化学調味料の味が嫌いではない。ものにもよるけど。たとえばカップ麺や袋麺のスープはどれも大体苦手。めんつゆも市販ドレッシングも(無添加もそうだから化学調味料の問題だけではないが)。しかし即席みそ汁とか、鰹味の顆粒出汁は、よく出来てるな、完成形だな…と思う。

大変大雑把な話として、食べ物の味わいとは、だいたいなんでもそうだけど、本来味気なくて、そっけないものだ。というか、よくわかってる味覚の組み合わせでしかないものだ。タンパクや資質、ミネラルの感じに、甘味だの苦みだの塩気だのが絡む。その組み合わせが把握できないほど複雑なのは当然だけど、基本となる要素は無数にあるわけではなくてむしろ限られる。山か海か、、動物か植物か、、くらいのことでしかないとさえ言える。

なので、化学調味料の味はさしあたり、わかりやすい発色のサインペンとか、くっきりと貼り跡のわかるガムテープとか、そういうものの役割にも近くて、まずは味覚をただちに覚醒させ、すぐにわからせてくれるような作用をもつ。あなたが口に入れたものは、この味ですよ、との指示が直接もたらされる感じ。身体や知覚感覚を、強引に食に向けさせる明確さがあって、煩雑な日常においては、これが有効な場面が多い。

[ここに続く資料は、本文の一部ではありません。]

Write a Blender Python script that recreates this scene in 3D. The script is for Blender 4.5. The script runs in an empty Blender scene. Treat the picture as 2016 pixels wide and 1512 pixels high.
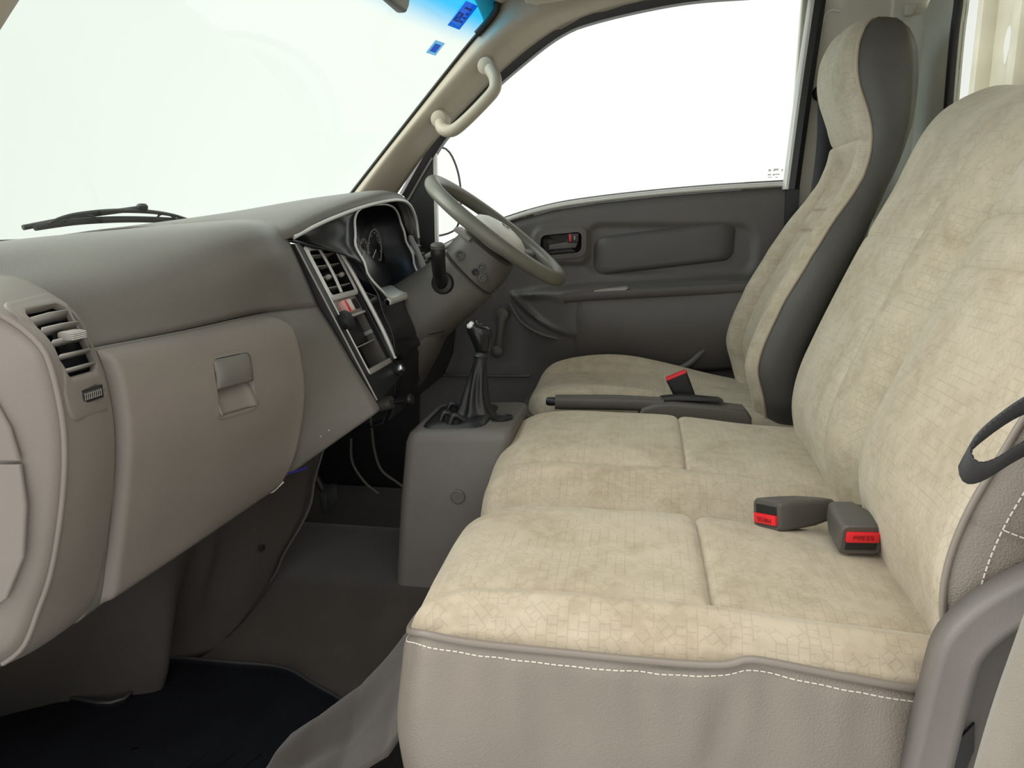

もちろん化学調味料をいっさい摂取しない食生活が可能なら(健康面とかその類のことではなくあくまでも日々の味覚体験として)それに越したことはないだろうが、でもどちらもアリだなとは思う。化学調味料入りの汁物に特有の、飲んで思わず「あぁ」と溜息が出るあの味わいは、あれはあれで捨てがたい。結局それを求める程度には、身体が時には日常モードで鎮静していて、即時スタンバイの指令待ちみたいになっている、化学調味料でそのように稼働させざるをえない生き方をしてるということだ。